Die zwei weiteren Schwerpunktthemen sollen Rendi-Wagners Expertise als Medizinerin hervorstreichen: die Pflege und der Hausärztemangel. Zur Pflege, einem Thema, das auch die Regierung als Schwerpunkt auserkoren hat, hat die SPÖ bereits ein Konzept präsentiert: So wünscht man sich bundesweit einheitliche Pflegeservicestellen, eine Attraktivierung des Pflegeberufs und einen Pflegegarantiefonds.

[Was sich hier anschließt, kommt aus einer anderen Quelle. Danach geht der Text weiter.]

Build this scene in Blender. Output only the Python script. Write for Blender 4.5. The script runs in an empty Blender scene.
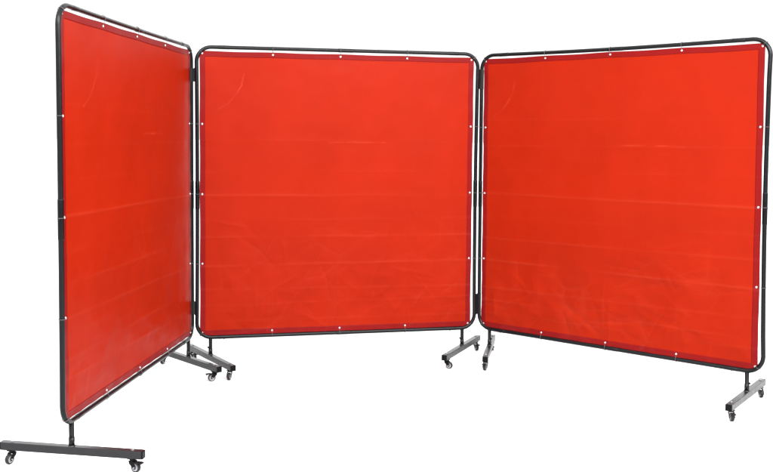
import bpy, bmesh, math, random
from mathutils import Vector, Matrix, noise
random.seed(4)
sc = bpy.context.scene
C = sc.collection
R = math.radians

# ------------------------------------------------------------------ materials
def mat(name, base, rough=.5, metal=0., spec=.5, bump=None, var=0., vscale=30., coat=0.):
    m = bpy.data.materials.new(name); m.use_nodes = True
    nt = m.node_tree; b = nt.nodes['Principled BSDF']
    b.inputs['Base Color'].default_value = (*base, 1)
    b.inputs['Roughness'].default_value = rough
    b.inputs['Metallic'].default_value = metal
    b.inputs['Specular IOR Level'].default_value = spec
    b.inputs['Coat Weight'].default_value = coat
    tc = nt.nodes.new('ShaderNodeTexCoord')
    if var:
        n = nt.nodes.new('ShaderNodeTexNoise'); n.inputs['Scale'].default_value = vscale
        n.inputs['Detail'].default_value = 6
        nt.links.new(tc.outputs['Object'], n.inputs['Vector'])
        r = nt.nodes.new('ShaderNodeMapRange')
        r.inputs['To Min'].default_value = 1 - var; r.inputs['To Max'].default_value = 1 + var
        nt.links.new(n.outputs['Fac'], r.inputs['Value'])
        v = nt.nodes.new('ShaderNodeVectorMath'); v.operation = 'SCALE'
        v.inputs[0].default_value = base
        nt.links.new(r.outputs['Result'], v.inputs['Scale'])
        nt.links.new(v.outputs['Vector'], b.inputs['Base Color'])
        q = nt.nodes.new('ShaderNodeMapRange')
        q.inputs['To Min'].default_value = rough - .12; q.inputs['To Max'].default_value = rough + .12
        nt.links.new(n.outputs['Fac'], q.inputs['Value'])
        nt.links.new(q.outputs['Result'], b.inputs['Roughness'])
    if bump:
        n2 = nt.nodes.new('ShaderNodeTexNoise'); n2.inputs['Scale'].default_value = bump[0]
        n2.inputs['Detail'].default_value = 3
        nt.links.new(tc.outputs['Object'], n2.inputs['Vector'])
        bp = nt.nodes.new('ShaderNodeBump'); bp.inputs['Strength'].default_value = bump[1]
        bp.inputs['Distance'].default_value = .001
        nt.links.new(n2.outputs['Fac'], bp.inputs['Height'])
        nt.links.new(bp.outputs['Normal'], b.inputs['Normal'])
    return m

def vinyl(name, base, crease, rough, spec, transl, weave):
    """glossy tinted PVC sheet: reflective skin over a slightly light-passing body; 'crease' attribute = stress whitening on folds, plus sheen painted on the low crumples"""
    m = bpy.data.materials.new(name); m.use_nodes = True
    nt = m.node_tree; L = nt.links; b = nt.nodes['Principled BSDF']; out = nt.nodes['Material Output']
    tc = nt.nodes.new('ShaderNodeTexCoord')
    at = nt.nodes.new('ShaderNodeAttribute'); at.attribute_name = 'crease'
    n = nt.nodes.new('ShaderNodeTexNoise'); n.inputs['Scale'].default_value = 2.2; n.inputs['Detail'].default_value = 7
    n.inputs['Roughness'].default_value = .6
    L.new(tc.outputs['Object'], n.inputs['Vector'])
    r = nt.nodes.new('ShaderNodeMapRange'); r.inputs['From Min'].default_value = .3; r.inputs['From Max'].default_value = .7
    r.inputs['To Min'].default_value = .93; r.inputs['To Max'].default_value = 1.07
    L.new(n.outputs['Fac'], r.inputs['Value'])
    s = nt.nodes.new('ShaderNodeVectorMath'); s.operation = 'SCALE'; s.inputs[0].default_value = base
    L.new(r.outputs['Result'], s.inputs['Scale'])
    mx = nt.nodes.new('ShaderNodeMix'); mx.data_type = 'RGBA'
    L.new(at.outputs['Fac'], mx.inputs['Factor'])
    L.new(s.outputs['Vector'], mx.inputs['A']); mx.inputs['B'].default_value = (*crease, 1)
    L.new(mx.outputs['Result'], b.inputs['Base Color'])
    b.inputs['Specular IOR Level'].default_value = spec
    # scuffed gloss: patches of duller and shinier skin
    n3 = nt.nodes.new('ShaderNodeTexNoise'); n3.inputs['Scale'].default_value = 5.; n3.inputs['Detail'].default_value = 5
    L.new(tc.outputs['Object'], n3.inputs['Vector'])
    q = nt.nodes.new('ShaderNodeMapRange'); q.inputs['From Min'].default_value = .3; q.inputs['From Max'].default_value = .7
    q.inputs['To Min'].default_value = rough - .08; q.inputs['To Max'].default_value = rough + .08
    L.new(n3.outputs['Fac'], q.inputs['Value']); L.new(q.outputs['Result'], b.inputs['Roughness'])
    # fine calendered grain + faint reinforcement grid
    w1 = nt.nodes.new('ShaderNodeTexNoise'); w1.inputs['Scale'].default_value = 90; w1.inputs['Detail'].default_value = 4
    L.new(tc.outputs['Object'], w1.inputs['Vector'])
    w2 = nt.nodes.new('ShaderNodeTexNoise'); w2.inputs['Scale'].default_value = 14; w2.inputs['Detail'].default_value = 4
    L.new(tc.outputs['Object'], w2.inputs['Vector'])
    b1 = nt.nodes.new('ShaderNodeBump'); b1.inputs['Strength'].default_value = weave; b1.inputs['Distance'].default_value = .0008
    L.new(w1.outputs['Fac'], b1.inputs['Height'])
    b2 = nt.nodes.new('ShaderNodeBump'); b2.inputs['Strength'].default_value = weave; b2.inputs['Distance'].default_value = .004
    L.new(w2.outputs['Fac'], b2.inputs['Height']); L.new(b1.outputs['Normal'], b2.inputs['Normal'])
    L.new(b2.outputs['Normal'], b.inputs['Normal'])
    t = nt.nodes.new('ShaderNodeBsdfTranslucent'); t.inputs['Color'].default_value = (base[0], base[1]*.5, base[2]*.5, 1)
    ms = nt.nodes.new('ShaderNodeMixShader'); ms.inputs[0].default_value = transl
    L.new(b.outputs[0], ms.inputs[1]); L.new(t.outputs[0], ms.inputs[2]); L.new(ms.outputs[0], out.inputs['Surface'])
    return m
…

Und dann wäre da freilich noch die EU-Wahl im Mai, die ab sofort Kernthema der SPÖ sein soll – Thomas Drozda leitet den Wahlkampf. Zur Strategie will er nicht zu viel verraten. Thematisch werde man sich auf Sozialdumping, Digital- und Konzernbesteuerung konzentrieren. Die Neos. Die Neos starten mit weiblicher Führung in das neue Jahr. Als Nachfolgerin von Matthias Strolz wurde Neos-Wien-Chefin Beate Meinl-Reisinger erkoren – die wenig später ver- kündete, schwanger zu sein, und sich nun bald in eine kurze Babypause verabschieden wird. Claudia Gamon bewirbt sich für die EU-Spitzenkandidatur und gilt – obwohl es noch interne Wahlen gibt – als gesetzt. Mit Stefanie Krisper haben die Neos eine weitere Abgeordnete, die es mit dem BVT-U-Ausschuss im vergangenen Jahr geschafft hat aufzuzeigen.

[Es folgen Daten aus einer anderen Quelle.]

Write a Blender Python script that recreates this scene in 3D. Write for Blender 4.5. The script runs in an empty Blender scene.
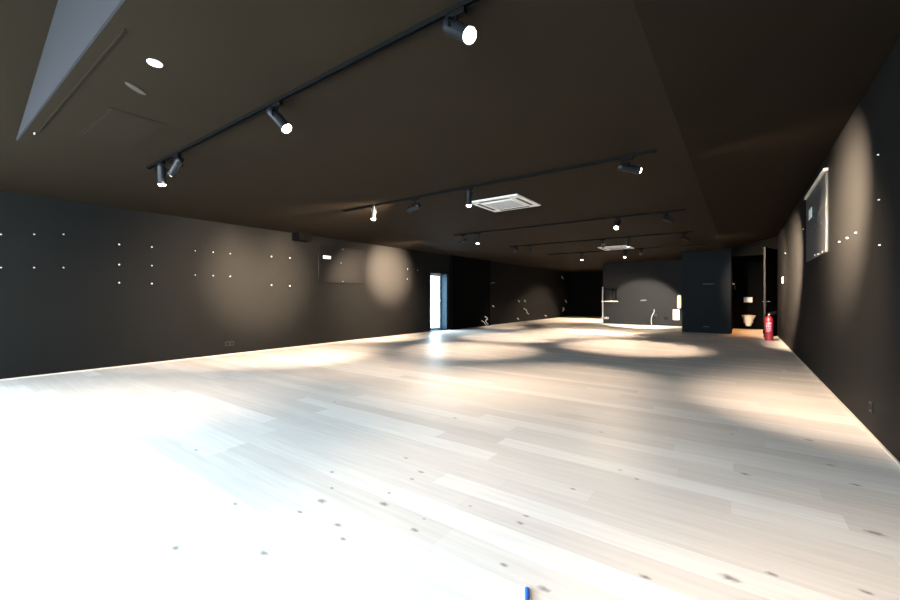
import bpy, bmesh, math, random
from mathutils import Vector, Matrix
random.seed(7)
PI = math.pi
scene = bpy.context.scene
C = scene.collection

# ------------------------------------------------------------------ room sizes
H = 1.10                       # eye height
XL, XR = -7.91, 0.85           # left and right walls
YF, YB = -1.60, 22.9           # window wall behind the camera, far wall
ZC, ZR = 2.50, 2.81            # flat ceiling, top of right wall
XC = -0.41                     # fold in the ceiling
YS = 0.63                      # step in the ceiling
YK = 17.2                      # kitchenette wall
YT = 14.5                      # toilet block front
YAW = math.atan(290 / 400)
SN, CS = math.sin(YAW), math.cos(YAW)
K = 400 / CS                   # px per unit of X/depth


def depth_l(px): return K * XL / (px - 740)
def on_left(px, py, off=0.0):
    z = depth_l(px)
    return Vector((XL + off, (z + SN * XL) / CS, H - (py - 297) * z / 400))
def on_right(px, py, off=0.0):
    z = K * XR / (px - 740)
    return Vector((XR - off, (z + SN * XR) / CS, H - (py - 297) * z / 400))
def on_y(px, py, Y):
    r = (px - 740) / K
    X = r * CS * Y / (1 + r * SN)
    z = CS * Y - SN * X
    return Vector((X, Y, H - (py - 297) * z / 400))
def on_floor(px, py):
    z = 400 * H / (py - 297)
    X = (px - 740) * z / K
    return Vector((X, (z + SN * X) / CS, 0))
def on_ceiling(px, py):
    z = 400 * (ZC - H) / (297 - py)
    X = (px - 740) * z / K
    return Vector((X, (z + SN * X) / CS, ZC))


# ------------------------------------------------------------------ materials
def new_mat(name):
    m = bpy.data.materials.new(name); m.use_nodes = True
    nt = m.node_tree
    return m, nt, nt.nodes['Principled BSDF']

def plain(name, col, rough=0.5, metal=0.0, spec=0.5, noise=0.0, scale=30.0, bump=0.0):
    m, nt, b = new_mat(name)
    b.inputs['Base Color'].default_value = (*col, 1)
    b.inputs['Roughness'].default_value = rough
    b.inputs['Metallic'].default_value = metal
    b.inputs['Specular IOR Level'].default_value = spec
    tc = nt.nodes.new('ShaderNodeTexCoord')
    n = nt.nodes.new('ShaderNodeTexNoise'); n.inputs['Scale'].default_value = scale
    n.inputs['Detail'].default_value = 4
    nt.links.new(tc.outputs['Object'], n.inputs['Vector'])
    if noise > 0:
        mx = nt.nodes.new('ShaderNodeMix'); mx.data_type = 'RGBA'
        mx.inputs['A'].default_value = (*[c * (1 - noise) for c in col], 1)
        mx.inputs['B'].default_value = (*[min(1, c * (1 + noise)) for c in col], 1)
        nt.links.new(n.outputs['Fac'], mx.inputs['Factor'])
        nt.links.new(mx.outputs['Result'], b.inputs['Base Color'])
    if bump > 0:
        bp = nt.nodes.new('ShaderNodeBump'); bp.inputs['Strength'].default_value = bump
        bp.inputs['Distance'].default_value = 0.004
        nt.links.new(n.outputs['Fac'], bp.inputs['Height'])
        nt.links.new(bp.outputs['Normal'], b.inputs['Normal'])
    return m

def emit(name, col, strength):
    m, nt, b = new_mat(name)
    b.inputs['Base Color'].default_value = (*col, 1)
    b.inputs['Emission Color'].default_value = (*col, 1)
    b.inputs['Emission Strength'].default_value = strength
    return m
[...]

Auch die Neos haben ihre Themenschwerpunkte fixiert. „Für uns ist die EU – und damit die Wahl – ein sehr wichtiges Anliegen“, sagt Nick Donig, Bundesgeschäftsführer der Neos. Man wolle die Union konstruktiv mitgestalten – und gegen die Nationalisten, aber auch die Konservativen kämpfen. „Die Konservativen sagen, es darf keine Mehrheit der Nationalisten geben. Wir sagen, es darf auch keine Mehrheit und keine Allianz mit den Nationalisten geben.“
Weiters wolle man bei den Themen Pflege und Pensionen auf Reformen drängen. Steuerautonomie soll dieses Jahr ebenso ein zentrales Thema sein wie Integration und wie diese gut gelingen kann. Außerdem wollen Neos einen breiten Dialog zum Thema „Freiheit“anstoßen. Die Grünen. Die Grünen starten vorsichtig optimistisch in das nächste Jahr. Grund dafür geben ihnen langsam steigende Umfragewerte und gute Persönlichkeitswerte von Bundessprecher und EU-Spitzenkandidat Werner Kogler. Darum wolle man für die EUWahl alle Kräfte bündeln. Die Klimakrise und die Agrarindustrie sollen dabei im Fokus stehen. „In Europa herrscht eine große Verunsicherung, wie man zu gesunden Lebensmitteln kommt – ein Thema, das alle betrifft“, sagt Stefan Kaineder. Der Oberösterreicher gilt als neue Zukunftshoffnung der Grünen und ist im neu gewählten Bun- desvorstand vertreten. Dieser will im Hintergrund weiter an einem Programmprozess arbeiten, der sich vor allem der ökologischen und sozialen Frage widmet. Strukturell versuche man, mit wenigen Ressourcen und Geld neue Netzwerke zu spinnen, um für die Landtagswahlen in Wien und Steiermark im nächsten Jahr fit zu werden.
Im zweiten Halbjahr will der neue Bundesvorstand sich selbst, aber auch das Programm präsentieren. Werner Kogler soll als Bundesgeschäftsführer einen Vertreter bekommen – dass dieser zum Spitzenkandidaten für die Nationalratswahl 2022 aufgebaut werden soll, gilt als wahrscheinlich. Eine Fusion mit der Liste Pilz – wie sie der grüne Innsbrucker Bürgermeister, Georg Willi, angedacht hat – komme derzeit übrigens nicht infrage. Es gebe dazu weder konkrete noch unkonkrete Gespräche.
SPÖ, Neos und Liste Pilz werden nun von Frauen angeführt.